For the nuclear region of Mrk 231, the QSO and host galaxy components were modelled, using a new technique of decoupling 3D spectra. From this study, the following main results were found: (i) in the pure host galaxy spectrum an extreme nuclear starburst component was clearly observed, as a very strong increase in the flux, at the blue wavelengths; (ii) the BAL system I is observed in the spectrum of the host galaxy; (iii) in the clean/pure QSO emission spectrum, only broad lines were detected. 3D GMOS individual spectra (specially in the near‐infrared Ca ii triplet) and maps confirm the presence of an extreme and young nuclear starburst (8 < age < 15 Myr), which was detected in a ring or toroid with a radius r= 0.3 arcsec ∼ 200 pc, around the core of the nucleus. The extreme continuum blue component was detected only to the south of the core of the nucleus. This area is coincident with the region where we previously suggested that the galactic wind is cleaning the nuclear dust.
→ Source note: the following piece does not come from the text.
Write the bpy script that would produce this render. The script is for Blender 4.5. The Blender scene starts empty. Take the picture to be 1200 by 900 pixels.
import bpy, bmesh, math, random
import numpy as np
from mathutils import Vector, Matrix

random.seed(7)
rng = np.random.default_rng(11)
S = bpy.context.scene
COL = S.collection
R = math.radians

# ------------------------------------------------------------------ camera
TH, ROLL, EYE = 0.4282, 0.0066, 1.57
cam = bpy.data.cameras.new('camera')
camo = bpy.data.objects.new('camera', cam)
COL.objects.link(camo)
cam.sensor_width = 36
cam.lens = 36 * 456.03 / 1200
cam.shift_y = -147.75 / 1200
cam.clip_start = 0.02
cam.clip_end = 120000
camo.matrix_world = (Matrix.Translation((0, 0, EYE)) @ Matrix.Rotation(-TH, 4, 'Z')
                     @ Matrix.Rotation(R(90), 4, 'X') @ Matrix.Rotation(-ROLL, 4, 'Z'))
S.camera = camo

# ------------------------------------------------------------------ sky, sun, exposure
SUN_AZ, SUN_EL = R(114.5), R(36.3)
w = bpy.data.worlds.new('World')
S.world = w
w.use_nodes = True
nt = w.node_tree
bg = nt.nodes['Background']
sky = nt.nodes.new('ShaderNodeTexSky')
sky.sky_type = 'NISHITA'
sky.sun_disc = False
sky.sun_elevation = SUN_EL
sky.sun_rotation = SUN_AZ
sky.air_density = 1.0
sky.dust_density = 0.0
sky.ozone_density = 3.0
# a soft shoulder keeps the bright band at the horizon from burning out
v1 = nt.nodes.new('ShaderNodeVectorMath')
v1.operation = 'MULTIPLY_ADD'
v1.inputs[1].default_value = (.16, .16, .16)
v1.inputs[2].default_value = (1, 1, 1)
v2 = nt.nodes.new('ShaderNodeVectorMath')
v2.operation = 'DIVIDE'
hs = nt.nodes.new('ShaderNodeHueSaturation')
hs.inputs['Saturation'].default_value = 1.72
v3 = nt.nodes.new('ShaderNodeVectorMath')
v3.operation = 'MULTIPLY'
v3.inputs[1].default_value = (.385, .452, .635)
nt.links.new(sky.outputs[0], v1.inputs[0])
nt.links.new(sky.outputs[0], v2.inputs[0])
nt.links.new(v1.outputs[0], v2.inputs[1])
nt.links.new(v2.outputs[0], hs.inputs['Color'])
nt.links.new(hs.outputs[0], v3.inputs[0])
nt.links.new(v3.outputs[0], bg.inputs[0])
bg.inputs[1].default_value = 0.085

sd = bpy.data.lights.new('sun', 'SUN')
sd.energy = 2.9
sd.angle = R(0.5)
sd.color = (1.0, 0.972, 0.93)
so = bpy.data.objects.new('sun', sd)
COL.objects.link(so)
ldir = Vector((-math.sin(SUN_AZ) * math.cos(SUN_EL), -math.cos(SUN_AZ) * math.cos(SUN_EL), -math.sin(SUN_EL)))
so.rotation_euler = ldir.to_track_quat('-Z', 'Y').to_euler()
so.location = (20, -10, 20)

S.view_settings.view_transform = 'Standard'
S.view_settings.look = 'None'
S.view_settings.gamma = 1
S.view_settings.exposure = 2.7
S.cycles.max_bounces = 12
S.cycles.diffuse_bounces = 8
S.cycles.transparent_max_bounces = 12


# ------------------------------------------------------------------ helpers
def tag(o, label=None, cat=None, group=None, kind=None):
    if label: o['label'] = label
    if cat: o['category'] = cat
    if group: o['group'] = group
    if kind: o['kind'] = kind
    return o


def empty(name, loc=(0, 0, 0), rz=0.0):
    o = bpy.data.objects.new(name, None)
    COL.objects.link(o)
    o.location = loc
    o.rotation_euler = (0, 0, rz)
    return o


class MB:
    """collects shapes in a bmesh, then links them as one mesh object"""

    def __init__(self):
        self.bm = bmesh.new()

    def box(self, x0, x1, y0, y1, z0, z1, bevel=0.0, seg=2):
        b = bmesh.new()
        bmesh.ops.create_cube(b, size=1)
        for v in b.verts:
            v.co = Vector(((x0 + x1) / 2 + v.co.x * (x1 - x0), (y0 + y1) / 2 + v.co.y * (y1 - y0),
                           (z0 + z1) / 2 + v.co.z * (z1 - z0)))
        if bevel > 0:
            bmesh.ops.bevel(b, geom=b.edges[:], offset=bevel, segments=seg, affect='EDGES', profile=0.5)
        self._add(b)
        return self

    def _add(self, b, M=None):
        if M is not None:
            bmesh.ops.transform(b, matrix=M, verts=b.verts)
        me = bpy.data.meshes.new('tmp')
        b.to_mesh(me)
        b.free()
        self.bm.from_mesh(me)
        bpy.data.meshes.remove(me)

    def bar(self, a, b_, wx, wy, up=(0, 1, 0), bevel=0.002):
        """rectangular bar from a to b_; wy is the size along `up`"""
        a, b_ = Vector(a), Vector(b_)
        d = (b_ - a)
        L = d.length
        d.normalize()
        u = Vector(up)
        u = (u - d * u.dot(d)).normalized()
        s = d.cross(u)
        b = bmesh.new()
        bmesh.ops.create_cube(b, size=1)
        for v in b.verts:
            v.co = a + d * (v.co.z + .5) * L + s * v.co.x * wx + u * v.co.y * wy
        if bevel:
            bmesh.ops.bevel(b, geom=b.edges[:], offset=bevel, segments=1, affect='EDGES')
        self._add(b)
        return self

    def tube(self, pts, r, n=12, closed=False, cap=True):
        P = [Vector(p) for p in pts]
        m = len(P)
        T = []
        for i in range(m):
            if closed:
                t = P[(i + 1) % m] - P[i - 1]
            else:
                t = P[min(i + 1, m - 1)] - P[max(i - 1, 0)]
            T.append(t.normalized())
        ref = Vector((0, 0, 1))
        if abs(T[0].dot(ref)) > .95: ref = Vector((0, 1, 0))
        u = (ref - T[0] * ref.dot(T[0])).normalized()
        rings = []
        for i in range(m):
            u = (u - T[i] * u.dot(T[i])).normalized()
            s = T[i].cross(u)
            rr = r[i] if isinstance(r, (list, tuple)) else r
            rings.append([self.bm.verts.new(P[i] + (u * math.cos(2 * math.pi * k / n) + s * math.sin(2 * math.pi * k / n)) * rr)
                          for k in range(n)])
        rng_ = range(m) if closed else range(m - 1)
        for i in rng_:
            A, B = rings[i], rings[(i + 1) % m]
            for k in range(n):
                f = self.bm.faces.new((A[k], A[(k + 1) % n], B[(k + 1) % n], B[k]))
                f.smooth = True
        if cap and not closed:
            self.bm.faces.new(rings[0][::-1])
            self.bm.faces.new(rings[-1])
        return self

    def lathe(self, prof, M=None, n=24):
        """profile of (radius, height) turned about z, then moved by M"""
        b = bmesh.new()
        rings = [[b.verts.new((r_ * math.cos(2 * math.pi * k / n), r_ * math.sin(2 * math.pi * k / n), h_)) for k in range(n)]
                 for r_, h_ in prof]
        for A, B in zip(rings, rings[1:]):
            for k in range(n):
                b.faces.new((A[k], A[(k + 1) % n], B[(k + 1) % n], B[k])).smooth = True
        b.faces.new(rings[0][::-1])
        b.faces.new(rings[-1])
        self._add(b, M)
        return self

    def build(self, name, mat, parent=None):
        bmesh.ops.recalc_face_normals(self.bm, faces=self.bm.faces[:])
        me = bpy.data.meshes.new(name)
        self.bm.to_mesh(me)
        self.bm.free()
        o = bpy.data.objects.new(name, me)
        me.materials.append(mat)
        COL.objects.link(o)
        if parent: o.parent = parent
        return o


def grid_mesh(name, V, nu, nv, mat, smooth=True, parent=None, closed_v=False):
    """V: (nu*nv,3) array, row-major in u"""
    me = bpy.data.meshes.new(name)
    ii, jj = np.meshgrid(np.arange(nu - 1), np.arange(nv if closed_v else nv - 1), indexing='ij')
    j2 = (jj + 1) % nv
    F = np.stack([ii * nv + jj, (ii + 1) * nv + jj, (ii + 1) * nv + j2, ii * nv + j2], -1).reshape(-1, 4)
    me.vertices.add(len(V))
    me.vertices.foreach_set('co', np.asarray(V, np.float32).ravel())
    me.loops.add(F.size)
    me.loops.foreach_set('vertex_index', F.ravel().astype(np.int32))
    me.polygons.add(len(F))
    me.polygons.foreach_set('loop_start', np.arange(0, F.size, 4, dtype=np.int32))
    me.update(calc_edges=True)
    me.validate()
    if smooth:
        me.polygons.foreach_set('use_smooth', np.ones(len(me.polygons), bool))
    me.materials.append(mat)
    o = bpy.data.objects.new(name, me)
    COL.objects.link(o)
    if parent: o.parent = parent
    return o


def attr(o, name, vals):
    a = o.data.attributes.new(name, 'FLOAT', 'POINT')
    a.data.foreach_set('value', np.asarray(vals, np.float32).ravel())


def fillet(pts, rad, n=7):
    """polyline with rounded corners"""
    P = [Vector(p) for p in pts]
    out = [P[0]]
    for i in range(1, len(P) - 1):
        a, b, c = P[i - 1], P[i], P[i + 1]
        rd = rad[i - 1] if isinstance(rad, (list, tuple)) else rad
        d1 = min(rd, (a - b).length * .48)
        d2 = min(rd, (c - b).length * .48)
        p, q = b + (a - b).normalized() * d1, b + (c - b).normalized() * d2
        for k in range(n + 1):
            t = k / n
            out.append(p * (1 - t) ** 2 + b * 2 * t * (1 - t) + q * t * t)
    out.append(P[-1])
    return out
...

Very deep 3D spectra and maps clearly show that the BAL systems I and II – in the strong ‘absorption lines’ Na iDλ5889–95 and Ca ii Kλ3933 – are extended (reaching ∼1.4–1.6 arcsec ∼ 1.2–1.3 kpc, from the nucleus) and clearly elongated at the position angle (PA) close to the radio jet PA, which suggest that the BAL systems I and II are ‘both’ associated with the radio jet.
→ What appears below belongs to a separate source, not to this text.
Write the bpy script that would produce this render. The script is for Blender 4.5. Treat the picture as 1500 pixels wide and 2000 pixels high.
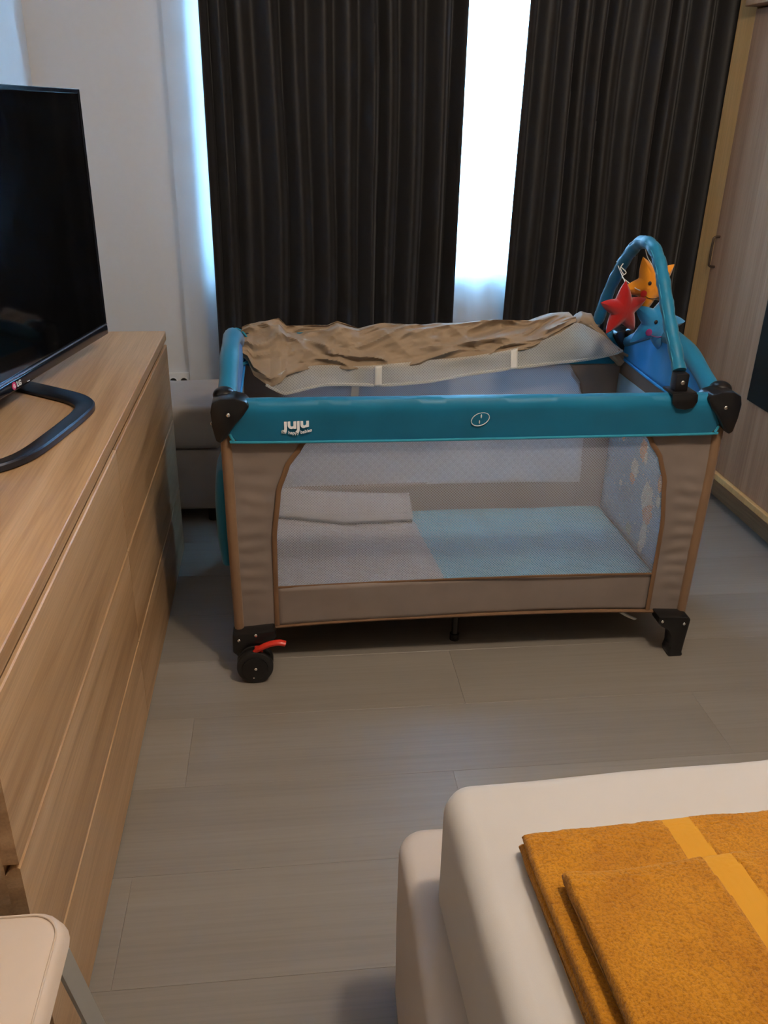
import bpy, bmesh, math, random
from mathutils import Vector, Matrix, noise
PI = math.pi
random.seed(7)
for o in list(bpy.data.objects): bpy.data.objects.remove(o)
C = bpy.context.scene.collection
S = bpy.context.scene

# ---------------------------------------------------------------- camera
cam = bpy.data.cameras.new('camera'); camo = bpy.data.objects.new('camera', cam); C.objects.link(camo)
r_ = Vector((0.9936401, -0.1105163, 0.0215756)); u_ = Vector((0.0276108, 0.42489, 0.9048238)); f_ = Vector((0.109165, 0.8984735, -0.4252392))
camo.matrix_world = Matrix(((r_.x, u_.x, -f_.x, 0), (r_.y, u_.y, -f_.y, 0), (r_.z, u_.z, -f_.z, 1.3695), (0, 0, 0, 1)))
cam.sensor_fit = 'VERTICAL'; cam.sensor_height = 24.0; cam.lens = 1661.0/2000*24.0; cam.clip_start = .02
S.camera = camo

# ---------------------------------------------------------------- world, lights, exposure
w = bpy.data.worlds.new('overcast_sky'); S.world = w; w.use_nodes = True
bg = w.node_tree.nodes['Background']; bg.inputs[0].default_value = (.27, .60, 1, 1); bg.inputs[1].default_value = 27
def area(name, loc, rot, size, power, col, shape='RECTANGLE', sy=None, portal=False):
    l = bpy.data.lights.new(name, 'AREA'); l.shape = shape; l.size = size; l.size_y = sy or size
    l.energy = power; l.color = col
    o = bpy.data.objects.new(name, l); C.objects.link(o); o.location = loc; o.rotation_euler = rot
    if portal: l.cycles.is_portal = True
    return o
area('window_portal', (.5625, 3.76, 1.615), (-PI/2, 0, 0), 1.59, 1, (1, 1, 1), sy=1.67, portal=True)
for i, (lx, pw) in enumerate(((.68, 50), (1.15, 12))):
    l = bpy.data.lights.new('ceiling_bulb', 'POINT'); l.energy = pw; l.color = (1, .84, .66); l.shadow_soft_size = .08
    o = bpy.data.objects.new('ceiling_bulb', l); C.objects.link(o); o.location = (lx, .86, 2.30)
S.view_settings.view_transform = 'Standard'; S.view_settings.look = 'None'
S.view_settings.exposure = 0.30; S.view_settings.gamma = 1; S.view_settings.use_curve_mapping = False

# ---------------------------------------------------------------- materials
def mat(name):
    m = bpy.data.materials.new(name); m.use_nodes = True
    nt = m.node_tree; return m, nt, nt.nodes['Principled BSDF'], nt.nodes, nt.links
def coords(N, L, scale=(1, 1, 1), rot=(0, 0, 0), rnd=False):
    t = N.new('ShaderNodeTexCoord'); mp = N.new('ShaderNodeMapping'); L.new(t.outputs['Object'], mp.inputs[0])
    mp.inputs['Scale'].default_value = scale; mp.inputs['Rotation'].default_value = rot
    if rnd:
        oi = N.new('ShaderNodeObjectInfo'); mu = N.new('ShaderNodeMath'); mu.operation = 'MULTIPLY'; mu.inputs[1].default_value = 37.0
        L.new(oi.outputs['Random'], mu.inputs[0]); L.new(mu.outputs[0], mp.inputs['Location'])
    return mp.outputs[0]
def ramp(N, L, src, stops):
    r = N.new('ShaderNodeValToRGB'); e = r.color_ramp.elements
    while len(e) < len(stops): e.new(.5)
    for i, (p, c) in enumerate(stops): e[i].position = p; e[i].color = (*c, 1)
    L.new(src, r.inputs[0]); return r.outputs[0]
def nz(N, L, vec, scale, detail=4, rough=.55, dist=0):
    n = N.new('ShaderNodeTexNoise'); n.inputs['Scale'].default_value = scale; n.inputs['Detail'].default_value = detail
    n.inputs['Roughness'].default_value = rough; n.inputs['Distortion'].default_value = dist; L.new(vec, n.inputs['Vector']); return n.outputs[0]
def bump(N, L, b, h, strength=.2, dist=.002):
    k = N.new('ShaderNodeBump'); k.inputs['Strength'].default_value = strength; k.inputs['Distance'].default_value = dist
    L.new(h, k.inputs['Height']); L.new(k.outputs[0], b.inputs['Normal'])
def mixc(N, L, a, b, fac, mode='MIX'):
    m = N.new('ShaderNodeMix'); m.data_type = 'RGBA'; m.blend_type = mode
    if isinstance(fac, float): m.inputs[0].default_value = fac
    else: L.new(fac, m.inputs[0])
    for i, v in ((6, a), (7, b)):
        if isinstance(v, tuple): m.inputs[i].default_value = (*v, 1)
        else: L.new(v, m.inputs[i])
    return m.outputs[2]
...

The physical properties of the four expanding nuclear bubbles were analysed, using the GMOS 3D spectra and maps. In particular, we found strong multiple LINER/OF emission‐line systems and Wolf–Rayet features in the main knots of the more external super bubble S1 (r= 3.0 kpc). The kinematics of these knots – and the internal bubbles – suggest that they are associated with an area of rupture of the shell S1 (at the south‐west). In addition, in the more internal superbubble S4 and close to the core of the nucleus (for r < 0.7 arcsec ∼ 0.6 kpc), two similar narrow emission‐line systems were detected, with strong [S ii] and [O i] emission and ΔV∼−200 km s−1. These results suggest that an important part of the nuclear NLR is generated by the OF process and the associated low‐velocity ionizing shocks.
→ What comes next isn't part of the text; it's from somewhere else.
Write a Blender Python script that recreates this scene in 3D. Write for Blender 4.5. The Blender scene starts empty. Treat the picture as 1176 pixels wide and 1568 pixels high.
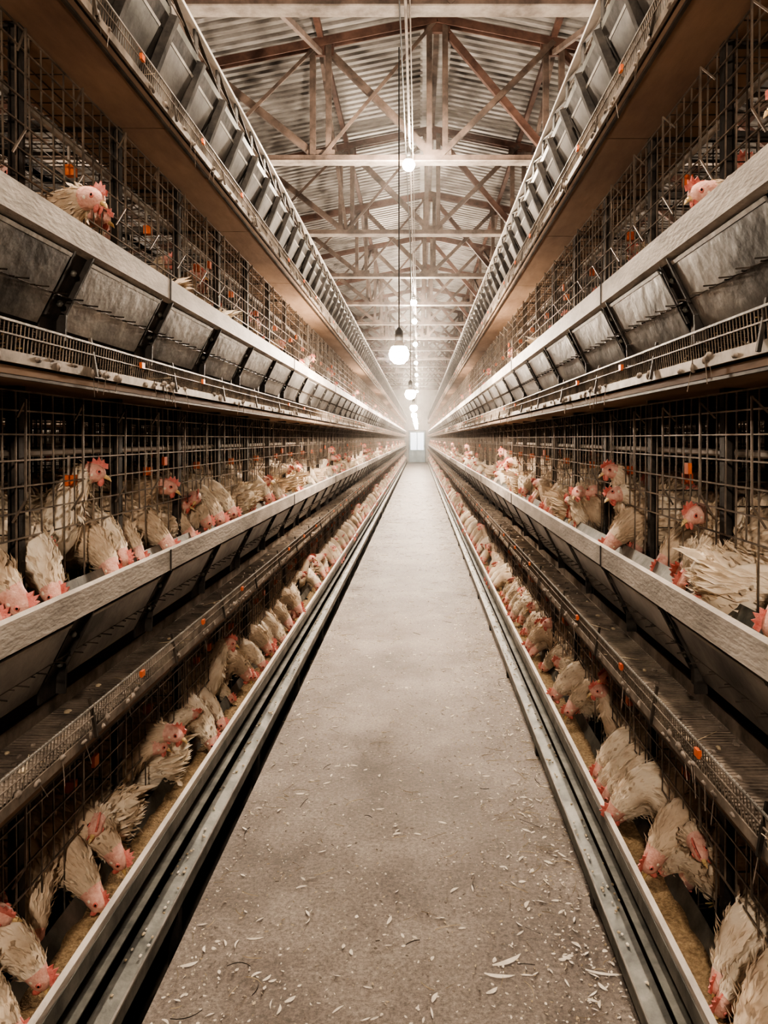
import bpy, math, random
from mathutils import Vector, Matrix
random.seed(7)
R=random.Random(11)
scn=bpy.context.scene
COL=scn.collection
F=1150.0; H=1.5
XL=-0.77; XR=0.585; XC=(XL+XR)/2
PITCH=0.58; ML=PITCH*4
RIMS=[0.325,1.155,1.995,2.835]
try: scn.view_settings.look='AgX - High Contrast'
except Exception as ex: print(ex)
try: scn.view_settings.exposure=.12
except Exception as ex: print(ex)

# ------------------------------------------------------------ materials
def mat(name,c1,c2=None,rough=.6,metal=0.,scale=8.,bump=0.,bscale=40.,contrast=(.35,.65),emis=None,stren=0,stretch=(1,1,1),c3=None,sss=0):
    m=bpy.data.materials.new(name); m.use_nodes=True
    nt=m.node_tree; b=nt.nodes['Principled BSDF']
    b.inputs['Roughness'].default_value=rough; b.inputs['Metallic'].default_value=metal
    b.inputs['Base Color'].default_value=(*c1,1)
    if c2 is not None or bump>0:
        g=nt.nodes.new('ShaderNodeNewGeometry')
        mp=nt.nodes.new('ShaderNodeMapping'); mp.inputs['Scale'].default_value=stretch
        nt.links.new(g.outputs['Position'],mp.inputs['Vector'])
    if c2 is not None:
        n=nt.nodes.new('ShaderNodeTexNoise'); n.inputs['Scale'].default_value=scale; n.inputs['Detail'].default_value=8; n.inputs['Roughness'].default_value=.65
        nt.links.new(mp.outputs[0],n.inputs['Vector'])
        r=nt.nodes.new('ShaderNodeValToRGB'); e=r.color_ramp.elements
        e[0].position=contrast[0]; e[0].color=(*c1,1); e[1].position=contrast[1]; e[1].color=(*c2,1)
        nt.links.new(n.outputs['Fac'],r.inputs[0]); nt.links.new(r.outputs[0],b.inputs['Base Color'])
    if bump>0:
        n2=nt.nodes.new('ShaderNodeTexNoise'); n2.inputs['Scale'].default_value=bscale; n2.inputs['Detail'].default_value=5
        nt.links.new(mp.outputs[0],n2.inputs['Vector'])
        bp=nt.nodes.new('ShaderNodeBump'); bp.inputs['Strength'].default_value=bump; bp.inputs['Distance'].default_value=.01
        nt.links.new(n2.outputs['Fac'],bp.inputs['Height']); nt.links.new(bp.outputs[0],b.inputs['Normal'])
    if emis:
        b.inputs['Emission Color'].default_value=(*emis,1); b.inputs['Emission Strength'].default_value=stren
    return m
M={}
M['lip']=mat('dusty_painted_lip',(.29,.26,.23),(.56,.51,.46),.6,.1,7,.25,60,contrast=(.3,.62),stretch=(1,.6,2))
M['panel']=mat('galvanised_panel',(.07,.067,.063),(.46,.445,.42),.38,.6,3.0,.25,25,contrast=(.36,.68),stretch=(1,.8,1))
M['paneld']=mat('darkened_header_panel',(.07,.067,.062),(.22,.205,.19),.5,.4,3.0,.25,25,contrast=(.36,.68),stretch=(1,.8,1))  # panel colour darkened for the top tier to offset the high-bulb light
M['brk']=mat('dark_bracket_steel',(.022,.020,.019),(.08,.07,.062),.6,.4,14,.2)
M['wire']=mat('cage_wire',(.12,.10,.085),(.38,.32,.265),.42,.6,9)
M['wiredark']=mat('rusty_dark_wire',(.03,.026,.022),(.13,.105,.085),.55,.5,9)
M['mesh']=mat('egg_guard_mesh',(.13,.108,.09),(.38,.32,.265),.55,.4,12)
M['deck']=mat('brown_deck_underside',(.19,.115,.075),(.40,.27,.185),.7,0,3,.2,30,stretch=(1,.3,1))
M['belt']=mat('dusty_egg_belt',(.10,.08,.065),(.38,.32,.27),.9,0,14,.5,60)
M['rail']=mat('rail_steel',(.07,.073,.066),(.24,.235,.21),.5,.35,7,.15)
M['railtop']=mat('pale_rail_edge',(.20,.19,.17),(.42,.39,.35),.5,.3,9,.15)  # paler edge steel; on the base rail it stands for a lit top
M['feed']=mat('feed_mash',(.16,.105,.055),(.36,.26,.155),.95,0,90,1.,160)
M['orange']=mat('orange_plastic',(.60,.11,.035),(.80,.24,.10),.45,0,6)
M['pipe']=mat('water_pipe',(.3,.28,.25),(.5,.46,.42),.4,0,5)
M['white']=mat('white_rail',(.5,.47,.43),(.75,.72,.68),.5,.1,5,.1)
M['truss']=mat('truss_steel_faded',(.042,.029,.023),(.14,.10,.08),.65,.1,5,.2,30)
M['red']=mat('truss_red_oxide',(.045,.021,.015),(.12,.065,.048),.65,.1,4,.2,30)
M['beam']=mat('chalky_beam',(.16,.13,.11),(.38,.33,.285),.7,0,5,.2,30)
M['cord']=mat('black_cord',(.012,.011,.01),None,.6)
M['wall']=mat('plaster_wall',(.30,.29,.27),(.45,.43,.40),.85,0,2,.2,20)
M['door']=mat('pale_blue_door',(.26,.38,.44),(.40,.52,.57),.5,0,3)
M['doorframe']=mat('door_frame_paint',(.08,.12,.14),(.14,.19,.21),.5,0,3)
M['glass']=mat('daylit_frosted_glass',(.8,.85,.9),None,.3,emis=(.75,.88,1),stren=1.6)
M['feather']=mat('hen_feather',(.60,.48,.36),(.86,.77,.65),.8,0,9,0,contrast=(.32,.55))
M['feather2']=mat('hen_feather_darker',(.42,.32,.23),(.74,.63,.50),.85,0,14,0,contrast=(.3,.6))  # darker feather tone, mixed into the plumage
M['featherb']=mat('hen_feather_soiled',(.48,.36,.26),(.74,.62,.49),.85,0,12,0,contrast=(.3,.6))
M['face']=mat('hen_face_skin',(.66,.34,.28),(.84,.55,.47),.6,0,70,.3,200)
M['comb']=mat('hen_comb',(.56,.13,.11),(.78,.32,.28),.5,0,50,.3,200)
M['beak']=mat('hen_beak',(.62,.42,.2),(.75,.58,.33),.4,0,60)
M['eye']=mat('hen_eye',(.015,.008,.005),None,.15)
M['leg']=mat('hen_leg',(.62,.46,.22),(.7,.56,.3),.6,0,60)
M['bulb']=mat('glowing_bulb',(1,1,1),None,.3,emis=(1,.84,.68),stren=780)
M['bulbhi']=mat('glowing_high_bulb',(1,1,1),None,.3,emis=(1,.85,.69),stren=2400)
M['straw']=mat('straw',(.42,.33,.22),(.62,.52,.38),.8,0,30)
M['down']=mat('shed_feather',(.66,.59,.50),(.85,.79,.70),.8,0,30)

def roof_mat():
    m=bpy.data.materials.new('corrugated_roof_sheet'); m.use_nodes=True; nt=m.node_tree; b=nt.nodes['Principled BSDF']
    L=nt.links.new; N=nt.nodes.new
    g=N('ShaderNodeNewGeometry'); mp=N('ShaderNodeMapping'); mp.inputs['Scale'].default_value=(.9,5,1); L(g.outputs['Position'],mp.inputs[0])
    n=N('ShaderNodeTexNoise'); n.inputs['Scale'].default_value=1.6; n.inputs['Detail'].default_value=8; n.inputs['Roughness'].default_value=.7; L(mp.outputs[0],n.inputs['Vector'])
    r=N('ShaderNodeValToRGB'); e=r.color_ramp.elements; e[0].position=.32; e[0].color=(.09,.078,.07,1); e[1].position=.62; e[1].color=(.26,.245,.23,1)
    L(n.outputs['Fac'],r.inputs[0]); L(r.outputs[0],b.inputs['Base Color']); b.inputs['Roughness'].default_value=.5; b.inputs['Metallic'].default_value=.25
    return m
M['roof']=roof_mat()
def floor_mat():
    m=bpy.data.materials.new('dusty_concrete'); m.use_nodes=True; nt=m.node_tree; b=nt.nodes['Principled BSDF']
    L=nt.links.new; N=nt.nodes.new
    g=N('ShaderNodeNewGeometry')
    def noise(s,d,r=.6,vec=None):
        n=N('ShaderNodeTexNoise'); n.inputs['Scale'].default_value=s; n.inputs['Detail'].default_value=d; n.inputs['Roughness'].default_value=r
        L(vec or g.outputs['Position'],n.inputs['Vector']); return n
    def ramp(src,stops):
        r=N('ShaderNodeValToRGB'); e=r.color_ramp.elements
        e[0].position=stops[0][0]; e[0].color=(*stops[0][1],1); e[1].position=stops[-1][0]; e[1].color=(*stops[-1][1],1)
        for p,c in stops[1:-1]:
            x=e.new(p); x.color=(*c,1)
        L(src,r.inputs[0]); return r
    n1=noise(1.7,9,.7); r1=ramp(n1.outputs['Fac'],[(.32,(.135,.108,.090)),(.5,(.235,.195,.167)),(.66,(.335,.288,.252))])
    n2=noise(70,9,.9); r2=ramp(n2.outputs['Fac'],[(.38,(.30,.28,.26)),(.5,(1,1,1)),(.62,(1.8,1.74,1.66))])
    mx=N('ShaderNodeMix'); mx.data_type='RGBA'; mx.blend_type='MULTIPLY'; mx.inputs[0].default_value=.9
    L(r1.outputs[0],mx.inputs[6]); L(r2.outputs[0],mx.inputs[7])
    v=N('ShaderNodeTexVoronoi'); v.inputs['Scale'].default_value=38; L(g.outputs['Position'],v.inputs['Vector'])
    rv=ramp(v.outputs['Distance'],[(.08,(1,1,1)),(.16,(0,0,0))])
    n3=noise(3,4); rn=ramp(n3.outputs['Fac'],[(.42,(0,0,0)),(.6,(1,1,1))])
    mm=N('ShaderNodeMath'); mm.operation='MULTIPLY'; L(rv.outputs[0],mm.inputs[0]); L(rn.outputs[0],mm.inputs[1])
    mx2=N('ShaderNodeMix'); mx2.data_type='RGBA'; L(mm.outputs[0],mx2.inputs[0]); L(mx.outputs[2],mx2.inputs[6]); mx2.inputs[7].default_value=(.55,.48,.41,1)
    L(mx2.outputs[2],b.inputs['Base Color']); b.inputs['Roughness'].default_value=.5
    bp=N('ShaderNodeBump'); bp.inputs['Strength'].default_value=.5; bp.inputs['Distance'].default_value=.01
    L(n2.outputs['Fac'],bp.inputs['Height']); L(bp.outputs[0],b.inputs['Normal'])
    return m
M['floor']=floor_mat()
M['pit']=mat('pit_floor',(.03,.026,.022),(.08,.065,.05),.9,0,6,.3)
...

Finally, the nature of the composite BAL systems and very extended OF process – of 50 kpc – in Mrk 231 (and similar QSOs) are discussed. In addition, the ‘composite hyperwind scenario’ (already proposed for BALs) is suggested for the origin of giant Lyα blobs. The importance of study the end phases of Mrk 231, and similar evolving elliptical galaxies and QSOs (i.e. galaxy remnants) is discussed.